### DIRECTION
Word for word, extract the first line of the records below and each line after it, up to and including the line with "bpart('bridge', bm, M_gl, gl_, smooth=True)". Pictures are left out.
[BEGIN MATERIALS PROVIDED]
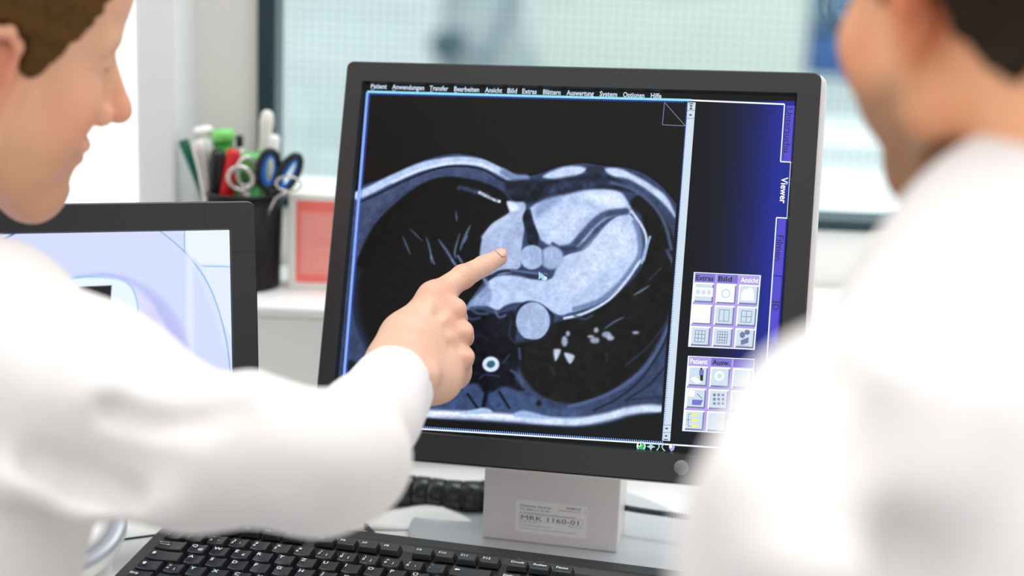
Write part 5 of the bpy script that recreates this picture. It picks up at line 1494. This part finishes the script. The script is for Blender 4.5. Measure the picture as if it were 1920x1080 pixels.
rcoat = mesh_vf('white_coat', Vc, Fc, M_coat, rman)
# stand-up collar round the neck
CL = Solid()
nb = MH2 @ Vector((-.104, 0, -.134)); ntp = MH2 @ Vector((-.068, 0, -.086)); nd_ = (ntp - nb).normalized()
CL.cap(nb - nd_ * .03, nb + nd_ * .16, .066, .062, k=.001); CL.plane(nb + nd_ * .020, nd_, k=.004); CL.plane(nb - nd_ * .02, -nd_, k=.003)
CL.cap(nb - nd_ * .1, nb + nd_ * .2, .0595, .0575, k=.002, sub=True)
q_ = np.array(nb); Vl, Fl = nets(CL, q_ - .13, q_ + .13, .0028)
mesh_vf('collar', Vl, Fl, M_coat, rcoat)
for o in list(rman.children) :
    under(o, rman)
# glasses
M_gl = mat('glasses_metal', (60, 70, 86), .3, .8)
gl_ = thing('glasses', 'thin dark-rimmed glasses worn by the right man', 'glasses', M=MH2)
for s in (-1, 1):
    bm = bmesh.new(); n = 40
    pts = [(.108 - .010 * (abs(.025 * math.cos(a)) / .025) * (1 if math.cos(a) > 0 else .3), s * (.034 + .025 * math.cos(a)), .016 + .0185 * math.sin(a)) for a in [2*math.pi*i/n for i in range(n)]]
    add_tube(bm, pts, .0011, 8, closed=True); rim = bpart('rim', bm, M_gl, gl_, smooth=True)
    bm = bmesh.new(); b = bmesh.new(); b.faces.new([b.verts.new(p) for p in pts]); merge(bm, b)
    g_ = mat('lens', (255, 255, 255), .02, trans=1.0, spec=.5); g_.node_tree.nodes['Principled BSDF'].inputs['IOR'].default_value = 1.02
    ln = bpart('lens', bm, g_, rim); ln.modifiers.new('s', 'SOLIDIFY').thickness = .0012
    bm = bmesh.new(); add_tube(bm, [(.099, s * .059, .022), (.090, s * .070, .022), (.040, s * .0765, .020), (-.005, s * .080, .020), (-.022, s * .080, .002)], .0012, 8); bpart('temple_arm', bm, M_gl, gl_, smooth=True)
bm = bmesh.new(); add_tube(bm, [(.108, -.0095, .018), (.112, 0, .022), (.108, .0095, .018)], .0011, 8); bpart('bridge', bm, M_gl, gl_, smooth=True)
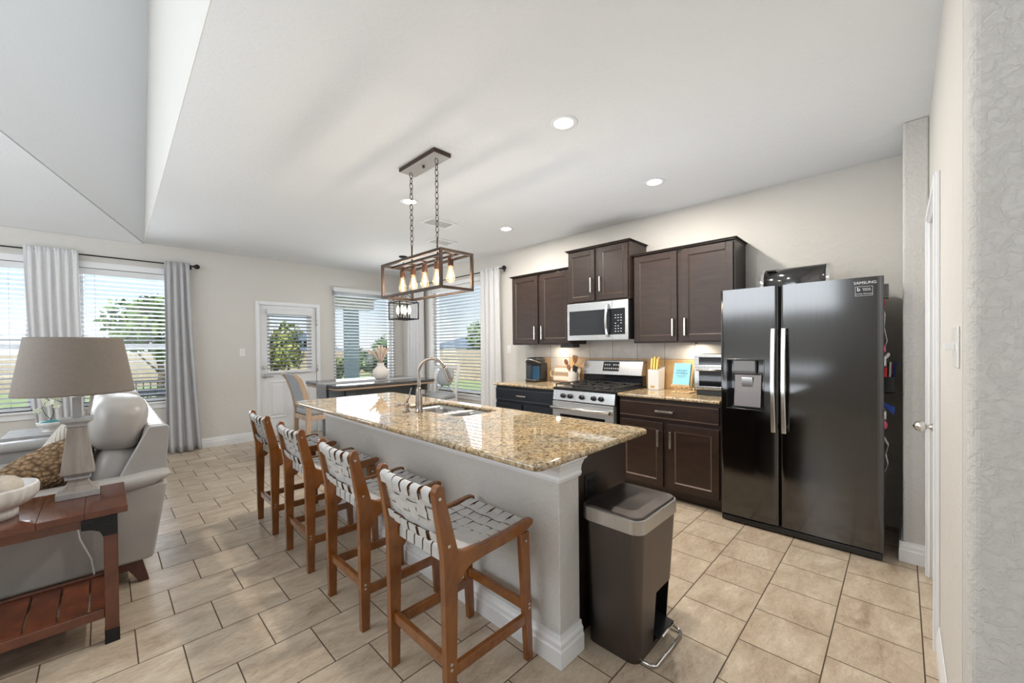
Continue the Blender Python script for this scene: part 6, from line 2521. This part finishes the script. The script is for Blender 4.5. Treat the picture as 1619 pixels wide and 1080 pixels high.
mb.box(0, 0.002, -0.077, 0.077, 0, 0.215, bm_)
mb.box(0.022, 0.024, -0.077, 0.077, 0, 0.215, bm_)
mb.box(0.0, 0.024, 0.075, 0.077, 0, 0.215, bm_)
cv = mb.build('cover', M['cyan_cover'], t)
MB().box(0.0022, 0.0218, -0.075, 0.0745, 0.002, 0.213, bm_).build('pages', M['paper'], t)
upd = (bm_.to_3x3() @ Vector((0, 0, 1)))
for s_, sz, zz in (('KIDNEY', 0.028, 0.142), ('INVISIBLE', 0.026, 0.117)):
    text_part('cover_title', s_, sz, bm_ @ Vector((-0.0008, 0.0, zz)), (0, -1, 0), upd, M['ink'], cv)
mb = MB()
mb.box(-0.0012, -0.0002, -0.045, 0.045, 0.090, 0.0935, bm_)
mb.box(-0.0012, -0.0002, -0.030, 0.030, 0.076, 0.078, bm_)
mb.build('subtitle_line', M['ink'], cv)
# small wooden scoop standing behind the book
mb = MB()
mb.tube([(3.99, 1.455, Z0 + 0.001), (4.02, 1.445, Z0 + 0.22), (4.035, 1.42, Z0 + 0.33)], [0.010, 0.012, 0.012], 10)
mb.tube([(4.035, 1.42, Z0 + 0.33), (4.035, 1.40, Z0 + 0.37), (4.035, 1.375, Z0 + 0.345), (4.035, 1.385, Z0 + 0.30)], 0.008, 8)
tag(mb.build('wooden_hook_handle', M['bamboo']), 'pale wooden hooked handle rising behind the blue cookbook', 'utensil')
# clear cup beside the toaster oven
mb = MB()
mb.lathe([(0.0, 0.0), (0.032, 0.0), (0.038, 0.10), (0.036, 0.10), (0.030, 0.004), (0.0, 0.004)], (3.955, 1.43, Z0), 20)
tag(mb.build('drinking_glass', M['glass_clear']), 'clear drinking glass between the cookbook and the toaster oven', 'glass')

# toaster oven
tx, ya, yb = 3.70, 1.065, 1.335
t = thing('toaster_oven', 'stainless two door toaster oven beside the refrigerator', 'toaster oven', (3.8, 1.2, Z0))
mb = MB()
mb.box(tx + 0.02, 4.03, ya, yb, Z0 + 0.045, Z0 + 0.365)
mb.build('body', M['steel'], t, bevel=0.012, seg=3)
MB().box(tx + 0.035, 4.02, ya + 0.01, yb - 0.01, Z0, Z0 + 0.0445).build('base', M['black'], t, bevel=0.004)
for (a, b, nm) in ((0.060, 0.238, 'lower_door'), (0.247, 0.358, 'upper_door')):
    mb = MB()
    f = 0.022
    mb.box(tx, tx + 0.02, ya + 0.004, yb - 0.004, Z0 + a, Z0 + a + f)
    mb.box(tx, tx + 0.02, ya + 0.004, yb - 0.004, Z0 + b - f, Z0 + b)
    mb.box(tx, tx + 0.02, ya + 0.004, ya + 0.03, Z0 + a + f, Z0 + b - f)
    mb.box(tx, tx + 0.02, yb - 0.045, yb - 0.004, Z0 + a + f, Z0 + b - f)
    d_ = mb.build('door', M['steel'], t, bevel=0.003)
    MB().box(tx + 0.003, tx + 0.018, ya + 0.03, yb - 0.045, Z0 + a + f, Z0 + b - f).build('door_window', M['black_gloss'], d_)
    if a < 0.1:
        mb = MB()
        mb.cyl((tx - 0.028, ya + 0.02, Z0 + b - 0.012), (tx - 0.028, yb - 0.03, Z0 + b - 0.012), 0.007, seg=10)
        for y in (ya + 0.04, yb - 0.05):
            mb.cyl((tx - 0.028, y, Z0 + b - 0.012), (tx + 0.0005, y, Z0 + b - 0.012), 0.005, seg=8)
        mb.build('handle', M['nickel'], d_)

# =================================================================== OUTSIDE
tag(MB().box(-60, 80, YF + 3.9, 90, -0.32, -0.20).build('lawn', M['grass']), 'pale green lawn beyond the patio', 'lawn', kind='structure')
tag(MB().box(XK + 0.6, 80, -20, YF + 3.9, -0.32, -0.20).build('lawn', M['grass']), 'pale green side lawn', 'lawn', kind='structure')
tag(MB().box(-9, XK + 0.6, YF + 0.152, YF + 3.899, -0.32, -0.06).build('patio_slab', M['concrete']), 'pale concrete patio slab outside the end wall', 'patio', kind='structure')
# patio cover and its column
mb = MB()
mb.box(0.85, 5.0, YF + 0.152, YF + 3.3, 2.62, 2.74)
mb.box(0.85, 5.0, YF + 3.0, YF + 3.3, 2.36, 2.62)
mb.box(0.85, 1.10, YF + 0.152, YF + 3.0, 2.42, 2.62)
tag(mb.build('patio_roof', M['siding_light']), 'tan patio roof beam seen at the top of the window', 'patio roof', kind='structure')
mb = MB()
mb.box(4.30, 4.60, YF + 3.02, YF + 3.28, -0.06, 2.36)
mb.box(4.26, 4.64, YF + 2.98, YF + 3.32, -0.06, 0.10)
tag(mb.build('patio_column', M['teal_post'], None, bevel=0.01), 'slate coloured patio column behind the dining window', 'column', kind='structure')
# fence
def fence(p0, p1, label, h=1.75):
    p0, p1 = Vector(p0), Vector(p1)
    L_ = (p1 - p0).length
    d = (p1 - p0) / L_
    n = Vector((-d.y, d.x, 0))
    t = thing('wooden_fence', label, 'fence', p0, kind='structure')
    mb = MB()
    k = 0
    x = 0
    while x < L_:
        a = p0 + d * (x + 0.068)
        mb.beam(a + Vector((0, 0, 0.02)), a + Vector((0, 0, h + 0.01 * math.sin(x * 7))), 0.135, 0.018, n)
        x += 0.142
    mb.build('pickets', M['fence'], t)
    mb = MB()
    for z in (0.3, h - 0.3):
        mb.beam(p0 + n * 0.03 + Vector((0, 0, z)), p1 + n * 0.03 + Vector((0, 0, z)), 0.04, 0.09)
    mb.build('fence_rails', M['fence'], t)


fence((-14, 24, -0.25), (26, 24, -0.25), 'cedar fence across the end of the garden', 1.5)
fence((12, 24, -0.25), (12, -4, -0.25), 'cedar fence along the side garden', 1.5)


def tree(label, loc, h, rad, n, seed, mat, name='garden_tree', leaf=0.12, trunk=0.09):
    """trunk and a crown of many small leaf cards grouped on blobs"""
    t = thing(name, label, 'tree', loc)
    rnd = random.Random(seed)
    base = Vector(loc)
    if trunk:
        mb = MB()
        mb.tube([base, base + Vector((0.05, 0, h * 0.3)), base + Vector((0, 0.05, h * 0.75))], [trunk, trunk * 0.8, trunk * 0.3], 8)
        for k in range(6):
            a = rnd.uniform(0, 6.28)
            st = base + Vector((0, 0, h * rnd.uniform(0.3, 0.6)))
            mb.tube([st, st + Vector((math.cos(a) * rad * 0.4, math.sin(a) * rad * 0.4, h * 0.12)), st + Vector((math.cos(a) * rad * 0.75, math.sin(a) * rad * 0.75, h * 0.25))], [trunk * 0.4, trunk * 0.25, trunk * 0.08], 6)
        mb.build('trunk', M['bark'], t)
    mb = MB()
    blobs = []
    for k in range(14):
        a, rr_ = rnd.uniform(0, 6.28), rad * rnd.uniform(0.1, 0.7)
        blobs.append((base + Vector((math.cos(a) * rr_, math.sin(a) * rr_, h * rnd.uniform(0.45 if trunk else 0.2, 0.9))), rad * rnd.uniform(0.25, 0.45)))
    for k in range(n):
        c, r_ = blobs[rnd.randrange(len(blobs))]
        v = Vector((rnd.gauss(0, 1), rnd.gauss(0, 1), rnd.gauss(0, 1))).normalized()
        p = c + v * r_ * rnd.uniform(0.55, 1.0)
        a = Vector((rnd.gauss(0, 1), rnd.gauss(0, 1), rnd.gauss(0, 1))).normalized()
        b = a.cross(v).normalized() if a.cross(v).length > 0.01 else Vector((1, 0, 0))
        s_ = leaf * rnd.uniform(0.6, 1.3)
        mb._f([mb.bm.verts.new(p + a * s_), mb.bm.verts.new(p + b * s_ * 0.5), mb.bm.verts.new(p - a * s_), mb.bm.verts.new(p - b * s_ * 0.5)])
    mb.build('foliage', mat, t)
    return t


tree('young green tree outside the living room window, beside the grey curtain', (1.02, 14.0, -0.2), 3.1, 1.15, 2200, 3, M['leaf_a'], leaf=0.11)
tree('bright leafy tree seen through the garden door glass', (3.35, 12.6, -0.2), 2.55, 0.95, 1900, 8, M['leaf_b'], leaf=0.10)
tree('green shrub mass behind the vase, outside the dining window', (6.6, 12.8, -0.2), 1.75, 1.15, 2200, 11, M['leaf_a'], 'garden_shrub', 0.12, 0.03)
tree('low shrub outside the dining window, left of the column', (4.6, 12.0, -0.2), 1.35, 0.7, 1100, 16, M['leaf_b'], 'garden_shrub', 0.09, 0.03)
tree('shrub by the corner of the house, left edge of the side window', (5.4, 8.7, -0.2), 2.6, 0.55, 1600, 12, M['leaf_b'], 'garden_shrub', 0.09, 0.03)
tree('green tree at the right edge of the side dining window', (11.2, 9.6, -0.2), 2.5, 1.0, 1500, 14, M['leaf_a'], leaf=0.13)
tree('broad dark tree behind the side fence', (17.0, 16.5, -0.2), 3.0, 3.2, 2600, 15, M['leaf_a'], leaf=0.3)


def house(label, x0, x1, y0, y1, h, rh, wall, roof):
    t = thing('neighbour_house', label, 'house', ((x0 + x1) / 2, (y0 + y1) / 2, -0.25))
    MB().box(x0, x1, y0, y1, -0.25, h).build('house_walls', wall, t)
    mb = MB()
    xm, ym = (x0 + x1) / 2, (y0 + y1) / 2
    e_ = 0.5
    lo = [Vector((x0 - e_, y0 - e_, h)), Vector((x1 + e_, y0 - e_, h)), Vector((x1 + e_, y1 + e_, h)), Vector((x0 - e_, y1 + e_, h))]
    if x1 - x0 > y1 - y0:
        hi = [Vector((x0 + (y1 - y0) / 2, ym, h + rh)), Vector((x1 - (y1 - y0) / 2, ym, h + rh))]
        fs = ((0, 1, 5, 4), (2, 3, 4, 5), (1, 2, 5), (3, 0, 4), (3, 2, 1, 0))
    else:
        hi = [Vector((xm, y0 + (x1 - x0) / 2, h + rh)), Vector((xm, y1 - (x1 - x0) / 2, h + rh))]
        fs = ((0, 1, 4), (1, 2, 5, 4), (2, 3, 5), (3, 0, 4, 5), (3, 2, 1, 0))
    vs = [mb.bm.verts.new(p) for p in lo + hi]
    for f in fs:
        mb._f([vs[i] for i in f])
    mb.build('roof', roof, t)
    for k in range(3):
        u = x0 + (x1 - x0) * (0.2 + 0.3 * k)
        MB().box(u - 0.5, u + 0.5, y0 - 0.03, y0 - 0.001, 0.9, 2.0).build('house_window', M['black_gloss'], t)


house('house with blue-grey roof seen through the garden door glass', 9.4, 13.2, 33, 40, 1.2, 1.6, M['siding_light'], M['roofing'])
house('pale blue-grey neighbouring house seen through the side dining window', 20.0, 30.0, 17.0, 30.0, 1.3, 1.9, M['siding'], M['roofing'])
house('second neighbouring house at the right of the side dining window', 22.0, 31.0, 8.0, 15.0, 1.2, 1.5, M['siding_light'], M['roofing'])

# patio furniture outside the living room window
t = thing('patio_table', 'dark patio table outside the living room window', 'patio table', (0.55, 9.1, -0.06))
MB().box(0.05, 1.15, 8.7, 9.5, 0.62, 0.66).build('tabletop', M['wicker'], t, bevel=0.004)
for x in (0.1, 1.05):
    for y in (8.75, 9.4):
        MB().box(x, x + 0.05, y, y + 0.05, -0.06, 0.62).build('leg', M['wicker'], t)


def patio_chair(label, x, y, rz):
    t = thing('patio_chair', label, 'patio chair', (0, 0, 0), 'dark wicker patio chairs')
    mb = MB()
    mb.box(-0.28, 0.28, -0.28, 0.28, 0.30, 0.36)
    mb.build('seat', M['wicker'], t, bevel=0.01)
    MB().box(-0.27, 0.24, -0.24, 0.24, 0.361, 0.44).build('seat_cushion', M['cushion_blue'], t, bevel=0.02)
    mb = MB()
    for s in (-1, 1):
        mb.box(-0.30, -0.26, s * 0.27 - 0.02, s * 0.27 + 0.02, 0.361, 0.86)
    mb.box(-0.30, -0.26, -0.25, 0.25, 0.81, 0.86)
    for k in range(5):
        mb.box(-0.29, -0.27, -0.2 + k * 0.1 - 0.008, -0.2 + k * 0.1 + 0.008, 0.361, 0.81)
    mb.build('backrest', M['wicker'], t)
    for s in (-1, 1):
        MB().box(-0.26, 0.28, s * 0.29 - 0.025, s * 0.29 + 0.025, 0.56, 0.60).build('armrest', M['wicker'], t)
        for x_ in (-0.27, 0.25):
            MB().box(x_ - 0.02, x_ + 0.02, s * 0.26 - 0.02, s * 0.26 + 0.02, 0, 0.299).build('leg', M['wicker'], t)
    t.location = (x, y, -0.06)
    t.rotation_euler = (0, 0, rz)
    return t


patio_chair('dark patio chair left of the patio table', -0.45, 9.0, 0.1)
patio_chair('dark patio chair in front of the patio table, nearest the window', 0.55, 8.25, R(90))
patio_chair('dark patio chair behind the patio table', 0.62, 9.95, R(-90))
[END MATERIALS PROVIDED]
### FINAL ANSWER
Write part 5 of the bpy script that recreates this picture. It picks up at line 1494. This part finishes the script. The script is for Blender 4.5. Measure the picture as if it were 1920x1080 pixels.
rcoat = mesh_vf('white_coat', Vc, Fc, M_coat, rman)
# stand-up collar round the neck
CL = Solid()
nb = MH2 @ Vector((-.104, 0, -.134)); ntp = MH2 @ Vector((-.068, 0, -.086)); nd_ = (ntp - nb).normalized()
CL.cap(nb - nd_ * .03, nb + nd_ * .16, .066, .062, k=.001); CL.plane(nb + nd_ * .020, nd_, k=.004); CL.plane(nb - nd_ * .02, -nd_, k=.003)
CL.cap(nb - nd_ * .1, nb + nd_ * .2, .0595, .0575, k=.002, sub=True)
q_ = np.array(nb); Vl, Fl = nets(CL, q_ - .13, q_ + .13, .0028)
mesh_vf('collar', Vl, Fl, M_coat, rcoat)
for o in list(rman.children) :
    under(o, rman)
# glasses
M_gl = mat('glasses_metal', (60, 70, 86), .3, .8)
gl_ = thing('glasses', 'thin dark-rimmed glasses worn by the right man', 'glasses', M=MH2)
for s in (-1, 1):
    bm = bmesh.new(); n = 40
    pts = [(.108 - .010 * (abs(.025 * math.cos(a)) / .025) * (1 if math.cos(a) > 0 else .3), s * (.034 + .025 * math.cos(a)), .016 + .0185 * math.sin(a)) for a in [2*math.pi*i/n for i in range(n)]]
    add_tube(bm, pts, .0011, 8, closed=True); rim = bpart('rim', bm, M_gl, gl_, smooth=True)
    bm = bmesh.new(); b = bmesh.new(); b.faces.new([b.verts.new(p) for p in pts]); merge(bm, b)
    g_ = mat('lens', (255, 255, 255), .02, trans=1.0, spec=.5); g_.node_tree.nodes['Principled BSDF'].inputs['IOR'].default_value = 1.02
    ln = bpart('lens', bm, g_, rim); ln.modifiers.new('s', 'SOLIDIFY').thickness = .0012
    bm = bmesh.new(); add_tube(bm, [(.099, s * .059, .022), (.090, s * .070, .022), (.040, s * .0765, .020), (-.005, s * .080, .020), (-.022, s * .080, .002)], .0012, 8); bpart('temple_arm', bm, M_gl, gl_, smooth=True)
bm = bmesh.new(); add_tube(bm, [(.108, -.0095, .018), (.112, 0, .022), (.108, .0095, .018)], .0011, 8); bpart('bridge', bm, M_gl, gl_, smooth=True)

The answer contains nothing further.